In another remarkable scene, Sidney is shocked into relative silence by his sister-in-law Mavis (Miriam Silverman), a bourgeois housewife whom Hansberry both skewers for her bigotry and employs as a foil for the bohemians’ own unthinking prejudices. As Mavis talks matter-of-factly about the understanding she has with her husband’s mistress, we glimpse one unglamorous way the sexual revolution will play out in the coming decades: as transaction, not transcendence.
Duly sobered into reflection, Sidney soon delivers what feels, at least in retrospect, like the show’s big line. When Mavis again voices her racist disapproval of her sister marrying a Black activist friend of the Brusteins, Sidney replies, more in sorrow than anger, “The world is about to crack down the middle, and we have to change or fall into the crack.”
It is among the bittersweet pleasures of this new revival, which arrives at a moment when the fissures of our nation only seem to have widened, that in moments like this “The Sign in Sidney Brustein’s Window” suggests so many roads not taken—not only for Hansberry, who was just 34 when she died and so would not live to see, let alone write about, the upheaval she presciently predicted, but for our body politic and our culture.
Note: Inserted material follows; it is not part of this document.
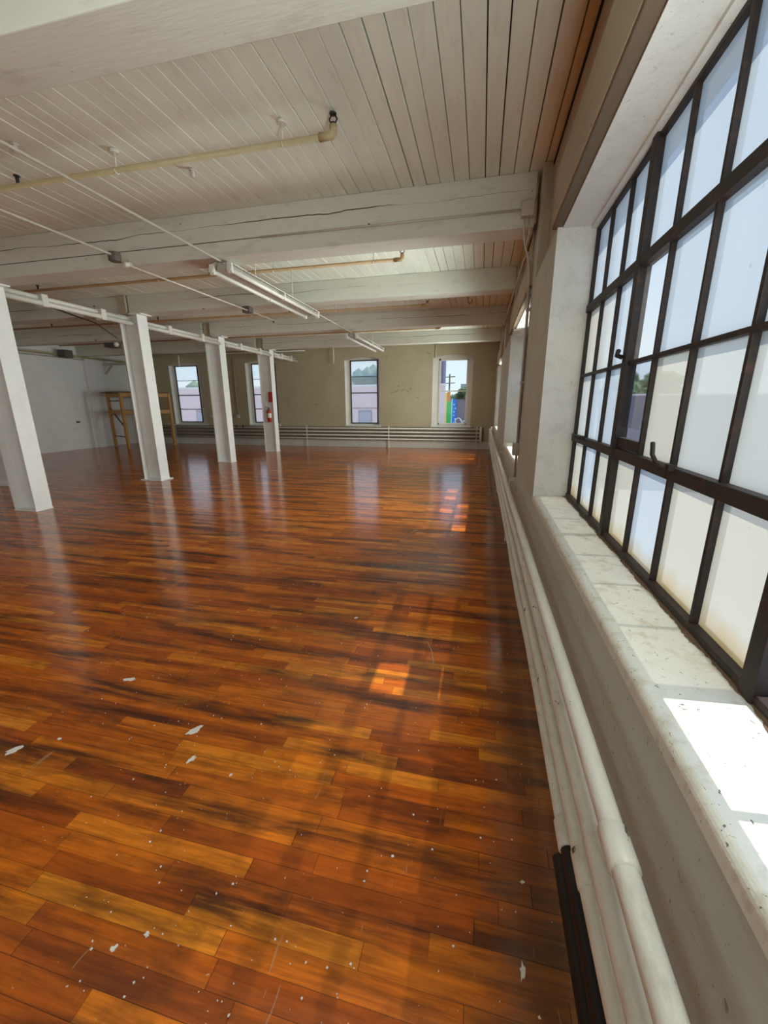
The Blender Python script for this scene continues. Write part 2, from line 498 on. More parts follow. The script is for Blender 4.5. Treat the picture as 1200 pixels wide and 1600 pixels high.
# ceiling: painted boards running away from the camera, each a little off its neighbour
mb = MB()
x = XL - 0.1
while x < 0.80:
    wd = 0.133 + random.uniform(-0.008, 0.008)
    g = random.choice([0.003, 0.004, 0.005, 0.006, 0.008, 0.011]) if x > -2.2 else random.choice([0.0, 0.001, 0.002, 0.003])
    dz = random.uniform(0, 0.004)
    z0 = ZC + dz
    mb.prism([(x + g / 2, z0 + 0.003), (x + g / 2 + 0.003, z0), (x + wd - g / 2 - 0.003, z0), (x + wd - g / 2, z0 + 0.003), (x + wd - g / 2, z0 + 0.03), (x + g / 2, z0 + 0.03)], 'y', YB, YF + 0.1, M['board'])
    x += wd
mb.box((XL - 0.3, YB - 0.3, ZC + 0.034), (0.9, YF + 0.4, ZC + 0.25), M['dark'])
mb.build('ceiling', **SL('white painted board ceiling with dark gaps', 'ceiling'))

# right wall with its window bays
mb = MB()
mb.box((XR, YB, 0), (XO, YF + 0.3, ZS - 0.045), M['lowwall'])
ws = sorted(WINS)
edges = [YB] + [e for wd in ws for e in wd] + [YF + 0.3]
for a, b in zip(edges[0::2], edges[1::2]):
    # pier: interior face greyish paint, window reveals white
    vs = [(XR, a, ZS - 0.045), (XO, a, ZS - 0.045), (XO, b, ZS - 0.045), (XR, b, ZS - 0.045), (XR, a, ZH), (XO, a, ZH), (XO, b, ZH), (XR, b, ZH)]
    mb.faces(vs, [(3, 0, 4, 7)], M['pier'])
    mb.faces(vs, [(0, 1, 5, 4), (2, 3, 7, 6), (1, 2, 6, 5), (4, 5, 6, 7)], M['reveal'])
for wd in ws:
    mb.box((XG + 0.03, wd[0], ZS - 0.045), (XO, wd[1], ZS - 0.01), M['reveal'])
mb.box((0.50, YB, ZH), (XO, YF + 0.3, ZC + 0.2), M['upper'])
mb.build('wall_right', **SL('white painted side wall with deep steel window bays', 'wall'))
# soffit over the windows (white plaster) and the timber lintel that carries the wall
mb = MB()
for i, wd in enumerate(ws):
    mb.box((0.452, wd[0], ZH - 0.012), (0.625, wd[1], ZH + 0.001), M['reveal'])
    mb.box((0.625, wd[0], ZH - 0.03), (XG + 0.03, wd[1], ZH + 0.001), M['reveal'])
mb.build('trim_1', **SL('white plaster soffit over the side windows', 'trim'))
mb = MB()
for a_, b_ in ((YB, 3.24), (4.64, 7.64), (10.86, 13.44)):
    mb.box((0.388, a_, ZH + 0.012), (0.505, b_, 2.97), M['upper'])
    mb.box((0.392, a_, ZH - 0.004), (0.452, b_, ZH + 0.012), M['plate'])
mb.box((0.49, YB, ZC - 0.03), (0.53, YF, ZC - 0.001), M['dark'])
mb.build('trim_2', bevel=0.006, **SL('brown timber lintel along the top of the side wall', 'trim'))
mb = MB()
for yb in (4.37, 7.02, 9.67, 12.32):
    mb.box((XR - 0.003, yb, ZH - 0.02), (0.52, yb + 0.44, ZC), M['pier'])
mb.build('trim_3', bevel=0.006, **SL('short timber posts under the beam ends', 'trim'))

# far wall with four arched window openings
FW = [(-12.20, -10.70), (-8.82, -7.52), (-4.86, -3.56), (-1.69, -0.35)]
FZ0, FZ1, RISE = 0.78, 3.06, 0.10
mb = MB()
xs = [XL - 0.3] + [e for f in FW for e in f] + [0.9]
for a, b in zip(xs[0::2], xs[1::2]):
    mb.box((a, YF, 0), (b, YF + 0.35, ZC + 0.2), M['farwall'])
for a, b in FW:
    mb.box((a, YF, 0), (b, YF + 0.35, FZ0), M['farwall'])
    arc = [(a + (b - a) * i / 10, FZ1 + RISE * (1 - ((i - 5) / 5) ** 2)) for i in range(11)]
    mb.prism(arc + [(b, ZC + 0.2), (a, ZC + 0.2)], 'y', YF, YF + 0.35, M['farwall'])
wall_far = mb.build('wall_far', **SL('cream painted brick end wall with four windows', 'wall'))
MB().box((XL, YF - 0.025, 0), (XR, YF, 0.26), M['lowwall']).build('baseboard_far', bevel=0.006, **SL('grey painted plinth board along the end wall', 'baseboard'))

MB().box((-13.9, YF - 0.012, 0.27), (0.12, YF - 0.001, 0.75), M['pipe_shade']).build('trim_10', **SL('added dark panel for the shade behind the end wall heating pipes', 'trim'))  # shaded gaps between the pipes, painted as a thin dark panel
mb = MB()
rq = random.Random(5)
for (x_, z_) in ((-3.12, 1.93), (-2.95, 1.98), (-2.72, 2.02), (-2.55, 1.97), (-2.45, 2.05), (-2.88, 2.15), (-2.2, 1.75), (-6.0, 1.55), (-3.3, 3.12), (-1.85, 3.2)):
    a_ = rq.uniform(-0.8, 0.8); l_ = rq.uniform(0.03, 0.08)
    mb.bar((x_ - l_ * math.cos(a_), YF - 0.001, z_ - l_ * math.sin(a_)), (x_ + l_ * math.cos(a_), YF - 0.001, z_ + l_ * math.sin(a_)), 0.002, 0.014, M['darkbox'])
mb.build('scuff_marks', wall_far)
# left wall, its pilaster, the wall-top ledge
MB().box((XL - 0.3, YB, 0), (XL, YF, ZC + 0.2), M['leftwall']).build('wall_left', **SL('cool white side wall on the far side of the room', 'wall'))
MB().box((XL, 12.62, 0), (XL + 0.10, 13.0, 3.3), M['leftwall']).build('trim_4', bevel=0.005, **SL('white pilaster on the far left wall', 'trim'))
MB().box((XL, YB, 3.24), (XL + 0.05, YF, 3.30), M['conduit']).build('trim_5', bevel=0.01, **SL('ledge along the top of the left wall', 'trim'))

# back wall behind the photographer: brick with three tall openings added to let fill light in
mb = MB()
BW = [(-12.9, -9.9), (-9.1, -6.1), (-5.3, -2.3)]
xs = [XL - 0.3] + [e for f in BW for e in f] + [0.9]
for a, b in zip(xs[0::2], xs[1::2]):
    mb.box((a, YB - 0.3, 0), (b, YB, ZC + 0.2), M['farwall'])
for a, b in BW:
    mb.box((a, YB - 0.3, 0), (b, YB, 0.6), M['farwall'])
    mb.box((a, YB - 0.3, 2.95), (b, YB, ZC + 0.2), M['farwall'])
mb.build('wall_back', **SL('unseen cream brick back wall with added tall openings', 'wall'))

# ---------------------------------------------------------------- side windows (steel, many panes)
def side_window(name, y0, y1, label, pick, clear=(), slit=()):
    """steel window seen from the room: sections of 3, 4 and 3 panes, four rows high"""
    root = bpy.data.objects.new(name, None); C.objects.link(root)
    root.location = (XG, (y0 + y1) / 2, ZS); root['kind'] = 'structure'; root['label'] = label; root['category'] = 'window'
    L = y1 - y0
    f = [0, 0.101, 0.202, 0.302, 0.400, 0.500, 0.600, 0.698, 0.798, 0.899, 1.0]   # from the far side
    ys = [y1 - L * q for q in f]
    zs = [ZS, 1.31, 1.73, 2.155, ZH - 0.03]
    fr = MB()
    def v_bar(y, wd, dp, z0=ZS, z1=ZH - 0.02):
        fr.box((XG - dp, y - wd / 2, z0), (XG + 0.02, y + wd / 2, z1), M['rust'])
    def h_bar(z, ht, dp, a=y0, b=y1):
        fr.box((XG - dp, a, z - ht / 2), (XG + 0.02, b, z + ht / 2), M['rust'])
    for i, y in enumerate(ys):
        if i in (0, 10): v_bar(y + (-0.012 if i == 0 else 0.012), 0.03, 0.022)
        elif i in (3, 7): v_bar(y, 0.05, 0.036)
        else: v_bar(y, 0.017, 0.020)
    h_bar(ZS + 0.012, 0.03, 0.03); h_bar(ZH - 0.035, 0.03, 0.022)
    h_bar(zs[1], 0.046, 0.032); h_bar(zs[3], 0.046, 0.032); h_bar(zs[2], 0.018, 0.022)
    for c in ((3,) if name == 'window_1' else ()):   # bottom rails of the vents, standing slightly open
        fr.box((XG - 0.022, ys[c + 1], zs[1] + 0.03), (XG + 0.008, ys[c], zs[1] + 0.078), M['rust'])
    fr.build('frame', root, bevel=0.003)
    pn = MB()
    for c in range(10):
        a, b = ys[c + 1], ys[c]
        for r in range(4):
            z0, z1 = zs[r], zs[r + 1]
            if (c, r) in clear: continue
            if r == 1 and c in slit: z0 += 0.105
            pn.faces([(XG, a, z0), (XG, b, z0), (XG, b, z1), (XG, a, z1)], [(0, 1, 2, 3)], pick(c, r))
    pn.build('frosted_panes', root)
    return root, ys, zs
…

What if, as Sidney Brustein seems to vow in the play’s resolute final moments, the revolution we so manifestly need arose from our sense of love for and responsibility to each other, rather than in terms of a zero-sum conflict? What if, conversely, this rosy vision of mutual aid were also clear-eyed about the obstacles that must be removed from its path, both internal and external? What if, in short, class struggle could liberate us all?
That may not fit on a sign, but I’d hang it in my window.